The Recreational Choice

Connie writes in:

I don’t see how saving money really works for a family making minimum wage. Let’s say you have two people who make minimum wage at home so they only bring home about $15,000 each. If the family spends $1,000 a month on housing and $500 a month on their automobiles and $500 a month on food, that’s $12,000 a year right there. That leaves an entire family only $6,000 a year for anything besides the bare essentials. That’s a pretty bare bones life. People are expected to save something beyond that? Get real.

My reaction to that situation is that there are cuts that can be made in almost every element described there. If you’re making minimum wage, there are many minimum wage jobs available in lower cost of living areas that won’t require you to spend $1,000 a month for housing. Buying frugal and fuel-efficient automobiles can keep that cost down and you can trim some off of that food budget with careful shopping and food planning.

That leaves the $6,000 a year for recreational spending. That’s still more than $100 a week in free spending under the budget described. That’s a sizeable amount. It’s just that many people allot that money for things like cell phone data plans, internet access, and things like that. It drifts away into bills that we don’t often think of as recreational, but that’s largely what they are.

The frustration that’s being felt here is with what I call the “recreational choice.”

When we have spare time, we often have an abundance of things we want to do with that time. Most of us usually generate a relatively short list of options for that time based on what we know we enjoy doing, what we’ve done recently, and what ideas for other activities we’ve had recently.

Usually, a lot of options on that short list cost money. We might think of fifteen things we’d like to do on a Saturday afternoon, but ten or twelve of them involve spending some of our hard-earned cash.
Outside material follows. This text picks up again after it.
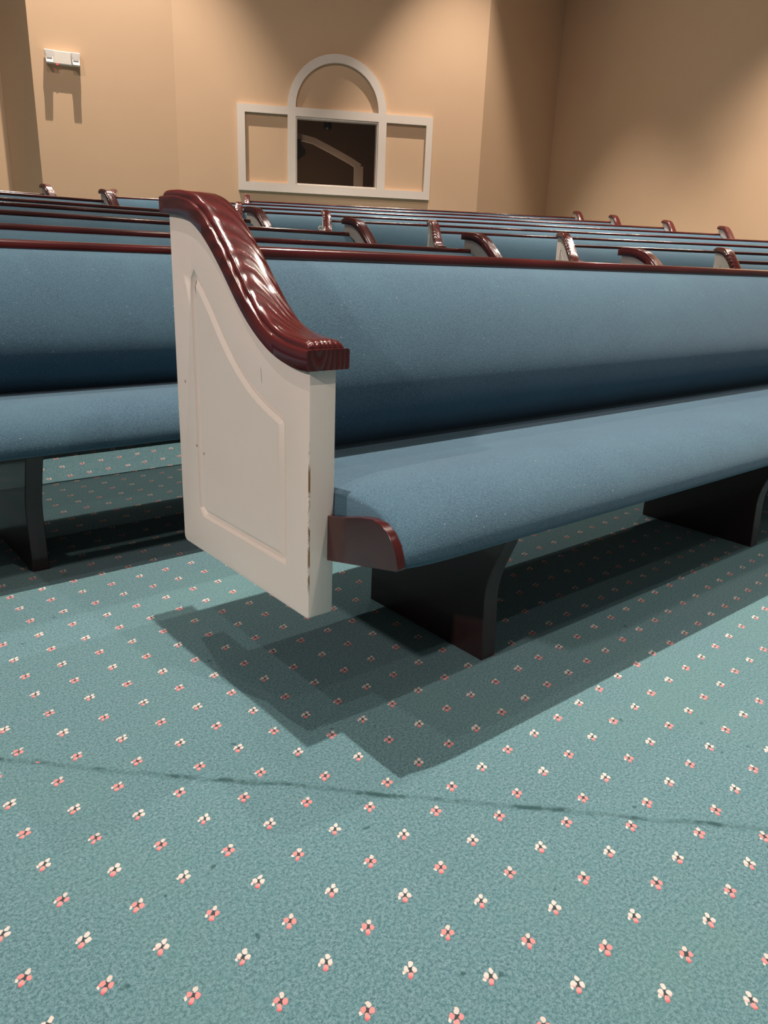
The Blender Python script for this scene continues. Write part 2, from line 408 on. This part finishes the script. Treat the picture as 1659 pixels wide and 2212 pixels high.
def pew(loc, az, length, legs, left, right, label, group, detail=True, paint=None):
    """x=0 is the inner face of the left end panel; local y as in the profiles (front is -y)."""
    root = empty('church_pew', loc, az)
    tag(root, label, 'pew', group)
    ca, sa = math.cos(az), math.sin(az)
    def gz(x, y):      # local floor height
        return fz(loc[0]+ca*x-sa*y, loc[1]+sa*x+ca*y)-loc[2]
    seg = 1 if not detail else 2
    bk = MB(); rings = []
    for t, k in ((0, .012), (.004, .004), (.015, 0), (length-.015, 0), (length-.004, .004), (length, .012)):
        c = (-.48, .74); rings.append([(t, y+(c[0]-y)*k*2, z+(c[1]-z)*k*.25) for y, z in smooth_loop(BACKP, seg)])
    bk.loft(rings); bk.build('back_cushion', FAB, root, smooth=50)
    st = MB(); rings = []; prof = smooth_loop(SEATP, seg)
    for t, k in ((0, 1), (.006, .82), (.02, .6), (.045, .33), (.08, .12), (.13, 0), (length-.13, 0), (length-.08, .12), (length-.045, .33), (length-.02, .6), (length-.006, .82), (length, 1)):
        ring = []
        for y, z in prof:
            top = max(0, min(1, (z-.43)/.1)); fr = max(0, min(1, (-y-.75)/.3))
            ring.append((t, y+.018*k*fr*max(0, min(1, (-y-1.1)/.08)), z-.032*k*top*(.35+.65*fr)))
        rings.append(ring)
    st.loft(rings); st.build('seat_cushion', FAB, root, smooth=50)
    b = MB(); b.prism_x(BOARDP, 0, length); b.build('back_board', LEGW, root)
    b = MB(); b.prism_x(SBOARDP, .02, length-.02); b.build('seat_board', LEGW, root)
    r = MB(); r.prism_x(smooth_loop(RAILP, 1), 0, length); r.build('top_rail', RAILW, root, smooth=35)
    for lx in legs:
        m = MB(); w = .052
        for x in (lx, lx+w):
            zf = gz(x, -1.0)-.002; zr = gz(x, -.53)-.002
            p = [(y, max(z, zf) if i else zf) for i, (y, z) in enumerate(LEGF)] + [(-.5275, .40), (-.5275, zr)]
            if x == lx: A = p
            else: Bp = p
        m.loft([[(lx, y, z) for y, z in A], [(lx+w, y, z) for y, z in Bp]])
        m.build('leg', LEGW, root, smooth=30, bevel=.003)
    for on, xi, sgn in ((left, 0, -1), (right, length, 1)):
        if not on: continue
        p = panel_mesh(xi+sgn*.0652, xi).build('end_panel', paint if paint and sgn < 0 else WHITE, root); weld(p)
        p.data.shade_smooth(); p.data.set_sharp_from_angle(angle=math.radians(28))
        xa, xb = sorted((xi+sgn*.0824, xi-sgn*.0206))
        cp = cap_mesh(xa, xb).build('end_cap', CAPW, p, smooth=40)
        br = MB(); br.prism_x(BRK, *sorted((xi+sgn*.017, xi-sgn*.003)))
        br.build('seat_bracket', RAILW, root, smooth=30, bevel=.0015)
    return root

X1 = -.0896
# middle block, front row
MG = 'pews of the middle block'; RG = 'pews of the right block'
pew((X1, 0, 0), 0, 3.99, [.4536, 1.955, 3.45], True, True,
    'nearest blue pew with the large white end panel and curved burgundy cap', MG, paint=SCUFF)
RCX = {1: 3.576, 2: 3.354, 3: 3.141, 4: 2.901, 5: 2.737, 6: 2.43, 7: 2.153}
MLAB = {1: 'second-row blue pew, seat and dark leg showing left of the big white end panel',
        2: 'third-row blue pew of the middle block, right cap just above the nearest rail',
        3: 'fourth-row blue pew of the middle block, right cap rising above two rails',
        4: 'fifth-row blue pew, small right cap just beside the big foreground cap',
        5: 'sixth-row blue pew, right end hidden behind the big foreground cap',
        6: 'far blue pew with its cap left of the foreground cap, another cap peeking behind',
        7: 'rearmost blue pew of the middle block, burgundy cap near the wall corner at left'}
for k in range(1, 8):
    xl = -2.35 if k == 1 else -1.3
    y = SP*k; z = fz((xl+RCX[k])/2, y-.77) if k > 1 else 0
    xr = RCX[k]+.0206; L = xr-xl
    lx0 = -.411-xl if k == 1 else .5
    n = int((L-lx0-.3)/1.5)+1
    legs = [lx0+1.5*i for i in range(n)]
    if k == 1: legs = [lx0-1.5] + legs
    pew((xl, y, z), 0, L, legs, True, True, MLAB[k], MG, detail=(k == 1))
REND = {1: 9.1, 2: 8.8, 3: 8.45, 4: 8.05, 5: 7.70, 6: 7.36, 7: 6.94, 8: 6.75}
RLAB = {1: 'nearest pew of the right block, left cap rightmost of those above the nearest rail',
        2: 'second pew of the right block, white left end with wood grained cap right of centre',
        3: 'third pew of the right block, upright narrow cap on its left end near the middle',
        4: 'fourth pew of the right block, small white hook on its left end',
        5: 'fifth pew of the right block, right cap farthest right against the tan wall',
        6: 'sixth pew of the right block, right cap second from the right against the wall',
        7: 'seventh pew of the right block, pale left cap peeking behind another cap at left',
        8: 'last pew under the arched window, right cap leftmost against the right wall'}
RROOT = {}
for k in range(1, 9):
    Lx, Ly, Lz = LFIT[k]
    P = Vector((Lx, Ly)); d0 = P.dot(DL)
    if k == 8: P = P+DL*3.1; d0 += 3.1
    o = Vector((DL.x*-.0824+NL.x*-.335, DL.y*-.0824+NL.y*-.335))
    loc2 = P-o
    L = REND[k]-d0-.0824-.02
    zz = Lz-1.138
    n = int((L-.8)/1.6)+1
    legs = [.42+(L-.9)/(n)*i for i in range(n+1)]
    RROOT[k] = pew((loc2.x, loc2.y, zz), LAZ, L, legs, True, True, RLAB[k], RG, detail=False)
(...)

If we just eliminate the ones that cost money, it feels really restrictive. We watch ten or twelve of our ideas march right out the door, leaving us with just a few options. A lot of the time, those options might not be the ones we really want the most.

That hurts. It makes spending less money feel like a real sacrifice.

One solution is to simply spread out the recreational spending. I think this is what most people do in this situation. Sometimes, they do the things that cost money, but when there’s no money to be had, they fall back on the free things. Sure, sometimes the free thing is the best option, but it’s not always the best option.

My solution is a little different. I try hard to inundate myself with ideas for free things to do.

I look at community calendars. I look at lists of free ideas for things to do online. I read parenting books that suggest free or highly inexpensive family projects. I check out volunteer options in my community.

I do this so that when I’m faced with an opportunity of recreation time, most of the activities that come to mind are free ones. Those are the ones I expose myself to the most, so they’re the ones that come to mind when I’m trying to decide what to do. I hand my mindspace over to free options instead of expensive ones.

This kind of philosophy works in other areas, too. For example, we’re often drawn to shop for groceries at whatever store we’re most familiar with (or one of the stores in a small set of them that we use). When we go grocery shopping, we just choose one of those stores automatically and, without consciously thinking about it, other stores never even cross our minds. We can break that by actively investigating other stores. We find out lists of the stores in the area, then we make it a point to try those stores. If we find one that’s pretty good, we consciously remind ourselves to go to that store again and again, and before long it’s one of the normal choices, often replacing one of the previous choices.

Spending little money on recreation doesn’t feel restrictive when the ideas that float through your mind are mostly free ones. In that situation, when most of the ideas are free, it begins to feel as though the ones that cost money genuinely have a significant negative to them – spending money. If you come up with ten ideas and seven of them don’t require spending money, it’s easy to apply a pretty strong negative feeling to the other three, even eliminating them. After all, you’ve still got plenty of choices.

It’s all about perspective. It’s also all about the things you learn about and spend your time doing.